## WHAT IS REQUIRED
Below are the records. List every line holding the word "from".

(3D scene scripts)
>>>>
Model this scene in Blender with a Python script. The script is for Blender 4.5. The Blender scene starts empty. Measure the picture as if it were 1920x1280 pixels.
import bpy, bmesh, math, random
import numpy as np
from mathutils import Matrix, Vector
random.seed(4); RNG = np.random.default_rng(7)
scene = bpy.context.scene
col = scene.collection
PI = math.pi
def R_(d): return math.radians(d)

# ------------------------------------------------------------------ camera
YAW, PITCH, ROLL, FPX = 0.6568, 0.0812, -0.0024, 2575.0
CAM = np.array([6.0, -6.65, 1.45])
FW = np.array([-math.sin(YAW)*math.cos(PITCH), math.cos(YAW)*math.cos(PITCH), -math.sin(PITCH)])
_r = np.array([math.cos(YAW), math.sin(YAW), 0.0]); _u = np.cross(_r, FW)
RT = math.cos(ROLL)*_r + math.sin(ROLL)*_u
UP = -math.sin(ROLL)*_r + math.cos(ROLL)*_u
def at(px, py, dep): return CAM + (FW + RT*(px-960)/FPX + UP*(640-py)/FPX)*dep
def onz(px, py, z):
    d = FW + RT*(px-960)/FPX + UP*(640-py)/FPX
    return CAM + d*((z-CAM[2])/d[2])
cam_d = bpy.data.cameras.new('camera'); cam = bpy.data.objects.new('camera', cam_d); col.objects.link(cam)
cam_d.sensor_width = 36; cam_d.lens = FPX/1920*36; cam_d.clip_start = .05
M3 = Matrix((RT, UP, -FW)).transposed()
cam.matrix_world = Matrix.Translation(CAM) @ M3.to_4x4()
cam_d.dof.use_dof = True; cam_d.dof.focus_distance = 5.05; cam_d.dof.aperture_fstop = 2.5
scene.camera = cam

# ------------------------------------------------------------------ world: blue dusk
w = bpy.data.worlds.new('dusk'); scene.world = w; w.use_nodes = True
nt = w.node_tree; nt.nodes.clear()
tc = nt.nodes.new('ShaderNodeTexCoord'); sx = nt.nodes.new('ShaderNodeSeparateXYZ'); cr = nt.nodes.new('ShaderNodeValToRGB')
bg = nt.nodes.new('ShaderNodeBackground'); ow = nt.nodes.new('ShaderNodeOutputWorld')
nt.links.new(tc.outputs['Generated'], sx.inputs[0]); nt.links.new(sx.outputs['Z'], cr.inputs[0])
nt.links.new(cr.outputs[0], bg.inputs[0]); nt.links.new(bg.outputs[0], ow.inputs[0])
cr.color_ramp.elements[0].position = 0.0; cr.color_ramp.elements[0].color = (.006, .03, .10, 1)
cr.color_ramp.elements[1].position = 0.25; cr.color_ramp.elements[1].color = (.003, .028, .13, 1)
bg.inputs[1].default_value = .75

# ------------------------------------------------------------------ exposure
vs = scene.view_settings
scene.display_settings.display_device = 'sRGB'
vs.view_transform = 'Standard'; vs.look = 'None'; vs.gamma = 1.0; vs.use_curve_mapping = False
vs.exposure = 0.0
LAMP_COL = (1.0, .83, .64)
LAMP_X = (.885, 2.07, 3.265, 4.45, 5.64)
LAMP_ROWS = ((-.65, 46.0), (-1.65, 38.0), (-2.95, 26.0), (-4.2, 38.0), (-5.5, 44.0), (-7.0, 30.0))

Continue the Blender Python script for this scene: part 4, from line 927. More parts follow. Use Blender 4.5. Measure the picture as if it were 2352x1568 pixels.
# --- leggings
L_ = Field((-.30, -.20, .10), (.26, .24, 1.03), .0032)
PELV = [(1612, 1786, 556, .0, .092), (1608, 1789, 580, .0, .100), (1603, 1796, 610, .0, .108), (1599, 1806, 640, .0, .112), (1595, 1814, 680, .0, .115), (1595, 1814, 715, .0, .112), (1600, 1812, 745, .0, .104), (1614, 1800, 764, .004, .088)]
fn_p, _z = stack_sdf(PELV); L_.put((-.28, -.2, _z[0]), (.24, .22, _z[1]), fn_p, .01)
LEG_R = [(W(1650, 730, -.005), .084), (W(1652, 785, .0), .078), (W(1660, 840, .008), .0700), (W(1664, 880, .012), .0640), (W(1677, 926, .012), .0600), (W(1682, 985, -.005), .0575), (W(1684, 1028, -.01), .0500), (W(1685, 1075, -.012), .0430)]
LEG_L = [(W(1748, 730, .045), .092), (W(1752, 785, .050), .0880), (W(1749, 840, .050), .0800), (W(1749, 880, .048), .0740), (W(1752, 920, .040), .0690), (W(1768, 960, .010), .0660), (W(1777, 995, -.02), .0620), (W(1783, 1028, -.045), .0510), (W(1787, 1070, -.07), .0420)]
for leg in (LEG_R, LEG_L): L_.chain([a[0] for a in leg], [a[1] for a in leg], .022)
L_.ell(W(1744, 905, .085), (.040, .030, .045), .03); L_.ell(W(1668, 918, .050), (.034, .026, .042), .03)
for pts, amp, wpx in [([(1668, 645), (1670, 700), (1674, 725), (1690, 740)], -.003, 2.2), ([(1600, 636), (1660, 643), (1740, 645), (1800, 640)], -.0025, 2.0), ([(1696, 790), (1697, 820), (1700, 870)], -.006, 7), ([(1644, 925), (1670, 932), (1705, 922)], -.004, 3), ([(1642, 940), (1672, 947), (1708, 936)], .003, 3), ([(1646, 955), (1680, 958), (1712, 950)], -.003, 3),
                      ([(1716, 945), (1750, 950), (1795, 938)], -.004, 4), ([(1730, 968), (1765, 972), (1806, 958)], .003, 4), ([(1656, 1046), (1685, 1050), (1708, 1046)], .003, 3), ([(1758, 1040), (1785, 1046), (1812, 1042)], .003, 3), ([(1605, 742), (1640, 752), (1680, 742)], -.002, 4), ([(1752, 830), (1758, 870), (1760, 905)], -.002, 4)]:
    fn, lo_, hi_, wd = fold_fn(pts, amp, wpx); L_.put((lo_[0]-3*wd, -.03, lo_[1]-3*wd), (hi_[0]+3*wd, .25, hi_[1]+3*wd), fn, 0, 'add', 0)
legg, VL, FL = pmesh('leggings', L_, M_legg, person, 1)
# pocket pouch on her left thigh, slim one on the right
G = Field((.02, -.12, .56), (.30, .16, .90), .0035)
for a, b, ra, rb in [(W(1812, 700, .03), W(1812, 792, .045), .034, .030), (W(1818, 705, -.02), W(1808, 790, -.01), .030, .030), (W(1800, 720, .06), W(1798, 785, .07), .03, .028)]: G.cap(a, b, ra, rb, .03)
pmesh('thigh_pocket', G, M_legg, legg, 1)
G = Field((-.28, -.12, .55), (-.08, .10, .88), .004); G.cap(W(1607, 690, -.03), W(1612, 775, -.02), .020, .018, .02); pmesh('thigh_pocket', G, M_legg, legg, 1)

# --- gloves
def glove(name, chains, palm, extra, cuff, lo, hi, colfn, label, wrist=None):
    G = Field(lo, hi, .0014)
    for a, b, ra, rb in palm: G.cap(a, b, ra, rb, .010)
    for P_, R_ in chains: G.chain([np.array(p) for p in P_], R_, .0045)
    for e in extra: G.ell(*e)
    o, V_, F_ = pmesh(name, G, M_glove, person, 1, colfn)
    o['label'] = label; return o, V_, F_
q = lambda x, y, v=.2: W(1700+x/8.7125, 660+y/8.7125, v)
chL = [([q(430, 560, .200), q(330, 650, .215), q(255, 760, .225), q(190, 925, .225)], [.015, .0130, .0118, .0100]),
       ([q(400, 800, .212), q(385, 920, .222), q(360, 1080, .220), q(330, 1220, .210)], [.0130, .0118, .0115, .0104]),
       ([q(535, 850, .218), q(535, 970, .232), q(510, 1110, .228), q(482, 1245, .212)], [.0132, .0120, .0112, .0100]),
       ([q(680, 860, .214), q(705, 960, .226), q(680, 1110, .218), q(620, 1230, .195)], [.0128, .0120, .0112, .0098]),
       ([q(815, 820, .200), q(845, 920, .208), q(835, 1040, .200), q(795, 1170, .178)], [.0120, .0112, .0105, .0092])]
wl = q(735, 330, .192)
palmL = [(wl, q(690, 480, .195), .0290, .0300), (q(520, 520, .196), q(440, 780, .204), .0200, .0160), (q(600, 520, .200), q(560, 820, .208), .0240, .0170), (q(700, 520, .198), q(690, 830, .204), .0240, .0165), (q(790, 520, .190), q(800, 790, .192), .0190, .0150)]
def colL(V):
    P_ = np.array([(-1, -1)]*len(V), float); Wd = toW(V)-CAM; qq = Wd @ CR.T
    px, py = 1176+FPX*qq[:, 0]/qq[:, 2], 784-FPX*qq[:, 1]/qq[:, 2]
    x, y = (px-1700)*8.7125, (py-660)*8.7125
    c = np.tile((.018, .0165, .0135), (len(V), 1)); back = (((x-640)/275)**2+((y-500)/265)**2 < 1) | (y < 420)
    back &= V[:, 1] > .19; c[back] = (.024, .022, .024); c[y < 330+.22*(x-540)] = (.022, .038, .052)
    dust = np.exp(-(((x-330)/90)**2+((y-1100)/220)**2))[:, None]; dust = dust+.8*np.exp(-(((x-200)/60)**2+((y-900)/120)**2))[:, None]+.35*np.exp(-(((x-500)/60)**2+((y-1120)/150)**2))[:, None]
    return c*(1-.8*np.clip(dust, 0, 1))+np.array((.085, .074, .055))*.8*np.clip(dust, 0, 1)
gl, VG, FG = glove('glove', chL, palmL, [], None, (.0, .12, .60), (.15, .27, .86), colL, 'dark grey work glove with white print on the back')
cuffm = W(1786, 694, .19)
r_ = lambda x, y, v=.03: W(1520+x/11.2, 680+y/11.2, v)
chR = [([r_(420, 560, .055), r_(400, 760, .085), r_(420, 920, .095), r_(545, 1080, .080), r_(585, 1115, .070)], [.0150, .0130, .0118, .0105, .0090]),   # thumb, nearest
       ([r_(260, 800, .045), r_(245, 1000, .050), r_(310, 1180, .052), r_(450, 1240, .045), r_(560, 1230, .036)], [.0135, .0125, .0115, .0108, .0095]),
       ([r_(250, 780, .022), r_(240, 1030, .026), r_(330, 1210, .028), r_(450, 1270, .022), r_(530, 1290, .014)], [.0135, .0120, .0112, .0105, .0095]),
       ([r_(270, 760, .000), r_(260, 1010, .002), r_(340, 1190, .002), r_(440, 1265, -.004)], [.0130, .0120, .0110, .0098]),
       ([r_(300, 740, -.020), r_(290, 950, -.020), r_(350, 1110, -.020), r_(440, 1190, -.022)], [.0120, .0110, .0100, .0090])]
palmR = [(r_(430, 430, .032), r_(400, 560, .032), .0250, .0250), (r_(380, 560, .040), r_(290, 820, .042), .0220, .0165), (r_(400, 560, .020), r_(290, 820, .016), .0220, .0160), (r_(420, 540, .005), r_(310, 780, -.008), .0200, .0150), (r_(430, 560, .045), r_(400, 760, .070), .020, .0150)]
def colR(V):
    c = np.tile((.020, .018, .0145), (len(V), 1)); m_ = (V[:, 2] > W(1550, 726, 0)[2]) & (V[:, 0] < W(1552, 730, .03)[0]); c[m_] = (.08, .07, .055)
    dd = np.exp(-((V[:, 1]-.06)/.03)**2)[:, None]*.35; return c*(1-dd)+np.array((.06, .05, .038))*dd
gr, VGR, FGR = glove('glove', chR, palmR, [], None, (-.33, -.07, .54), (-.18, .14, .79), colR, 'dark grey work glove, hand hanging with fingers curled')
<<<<
## RESULT
from mathutils import Matrix, Vector
Continue the Blender Python script for this scene: part 4, from line 927. More parts follow. Use Blender 4.5. Measure the picture as if it were 2352x1568 pixels.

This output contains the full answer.